━━━━━ Data section

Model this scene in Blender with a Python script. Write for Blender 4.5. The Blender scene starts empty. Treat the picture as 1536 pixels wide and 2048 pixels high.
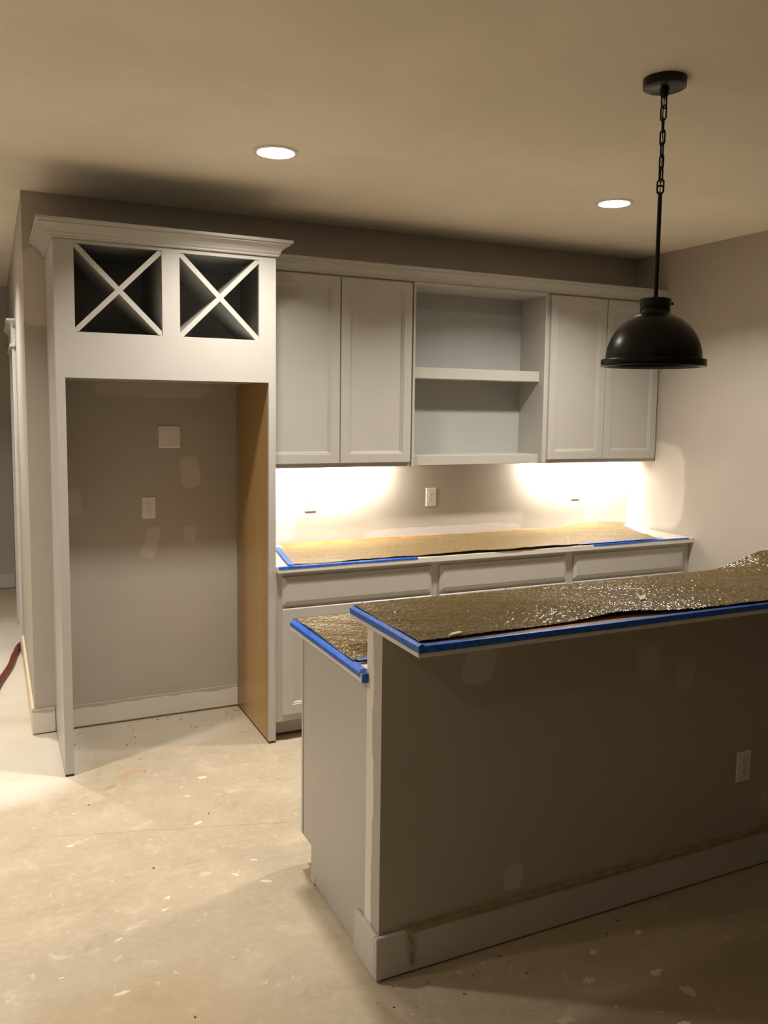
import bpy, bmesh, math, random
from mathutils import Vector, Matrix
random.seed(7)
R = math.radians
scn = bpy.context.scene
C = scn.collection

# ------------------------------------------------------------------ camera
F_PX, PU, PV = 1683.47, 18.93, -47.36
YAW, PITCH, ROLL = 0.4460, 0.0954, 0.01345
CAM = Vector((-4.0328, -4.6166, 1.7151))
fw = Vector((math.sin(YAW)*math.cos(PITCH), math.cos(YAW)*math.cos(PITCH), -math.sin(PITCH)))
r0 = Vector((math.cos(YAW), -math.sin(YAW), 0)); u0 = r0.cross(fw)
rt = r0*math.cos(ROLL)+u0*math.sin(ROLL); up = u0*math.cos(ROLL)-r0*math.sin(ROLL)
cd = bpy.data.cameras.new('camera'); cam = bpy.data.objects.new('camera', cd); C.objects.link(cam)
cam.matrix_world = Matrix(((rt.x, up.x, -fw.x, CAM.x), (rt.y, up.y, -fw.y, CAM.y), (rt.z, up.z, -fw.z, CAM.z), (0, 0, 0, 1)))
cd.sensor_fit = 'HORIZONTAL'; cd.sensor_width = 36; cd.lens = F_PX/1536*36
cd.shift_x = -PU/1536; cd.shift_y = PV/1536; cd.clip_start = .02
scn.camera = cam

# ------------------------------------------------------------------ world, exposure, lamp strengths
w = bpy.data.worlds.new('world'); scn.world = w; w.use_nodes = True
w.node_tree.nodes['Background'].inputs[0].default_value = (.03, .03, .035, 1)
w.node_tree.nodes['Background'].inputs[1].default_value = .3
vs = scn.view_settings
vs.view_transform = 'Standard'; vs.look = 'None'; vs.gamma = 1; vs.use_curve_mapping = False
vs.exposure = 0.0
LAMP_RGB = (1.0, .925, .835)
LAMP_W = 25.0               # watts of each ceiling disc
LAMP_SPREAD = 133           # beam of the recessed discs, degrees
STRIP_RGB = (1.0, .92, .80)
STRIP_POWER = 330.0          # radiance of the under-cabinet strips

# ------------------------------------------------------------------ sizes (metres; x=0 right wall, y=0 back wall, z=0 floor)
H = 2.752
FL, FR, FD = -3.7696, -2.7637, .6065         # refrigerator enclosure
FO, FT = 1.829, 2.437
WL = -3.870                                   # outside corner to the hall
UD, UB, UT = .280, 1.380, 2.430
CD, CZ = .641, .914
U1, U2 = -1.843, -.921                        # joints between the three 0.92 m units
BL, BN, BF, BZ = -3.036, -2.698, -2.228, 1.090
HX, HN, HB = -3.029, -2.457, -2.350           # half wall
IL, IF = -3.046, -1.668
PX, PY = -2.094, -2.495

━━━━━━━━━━

- _Short problem_:
Every line should be retyped exactly, with the pictures omitted.

- _Solution_:
Model this scene in Blender with a Python script. Write for Blender 4.5. The Blender scene starts empty. Treat the picture as 1536 pixels wide and 2048 pixels high.
import bpy, bmesh, math, random
from mathutils import Vector, Matrix
random.seed(7)
R = math.radians
scn = bpy.context.scene
C = scn.collection

# ------------------------------------------------------------------ camera
F_PX, PU, PV = 1683.47, 18.93, -47.36
YAW, PITCH, ROLL = 0.4460, 0.0954, 0.01345
CAM = Vector((-4.0328, -4.6166, 1.7151))
fw = Vector((math.sin(YAW)*math.cos(PITCH), math.cos(YAW)*math.cos(PITCH), -math.sin(PITCH)))
r0 = Vector((math.cos(YAW), -math.sin(YAW), 0)); u0 = r0.cross(fw)
rt = r0*math.cos(ROLL)+u0*math.sin(ROLL); up = u0*math.cos(ROLL)-r0*math.sin(ROLL)
cd = bpy.data.cameras.new('camera'); cam = bpy.data.objects.new('camera', cd); C.objects.link(cam)
cam.matrix_world = Matrix(((rt.x, up.x, -fw.x, CAM.x), (rt.y, up.y, -fw.y, CAM.y), (rt.z, up.z, -fw.z, CAM.z), (0, 0, 0, 1)))
cd.sensor_fit = 'HORIZONTAL'; cd.sensor_width = 36; cd.lens = F_PX/1536*36
cd.shift_x = -PU/1536; cd.shift_y = PV/1536; cd.clip_start = .02
scn.camera = cam

# ------------------------------------------------------------------ world, exposure, lamp strengths
w = bpy.data.worlds.new('world'); scn.world = w; w.use_nodes = True
w.node_tree.nodes['Background'].inputs[0].default_value = (.03, .03, .035, 1)
w.node_tree.nodes['Background'].inputs[1].default_value = .3
vs = scn.view_settings
vs.view_transform = 'Standard'; vs.look = 'None'; vs.gamma = 1; vs.use_curve_mapping = False
vs.exposure = 0.0
LAMP_RGB = (1.0, .925, .835)
LAMP_W = 25.0               # watts of each ceiling disc
LAMP_SPREAD = 133           # beam of the recessed discs, degrees
STRIP_RGB = (1.0, .92, .80)
STRIP_POWER = 330.0          # radiance of the under-cabinet strips

# ------------------------------------------------------------------ sizes (metres; x=0 right wall, y=0 back wall, z=0 floor)
H = 2.752
FL, FR, FD = -3.7696, -2.7637, .6065         # refrigerator enclosure
FO, FT = 1.829, 2.437
WL = -3.870                                   # outside corner to the hall
UD, UB, UT = .280, 1.380, 2.430
CD, CZ = .641, .914
U1, U2 = -1.843, -.921                        # joints between the three 0.92 m units
BL, BN, BF, BZ = -3.036, -2.698, -2.228, 1.090
HX, HN, HB = -3.029, -2.457, -2.350           # half wall
IL, IF = -3.046, -1.668
PX, PY = -2.094, -2.495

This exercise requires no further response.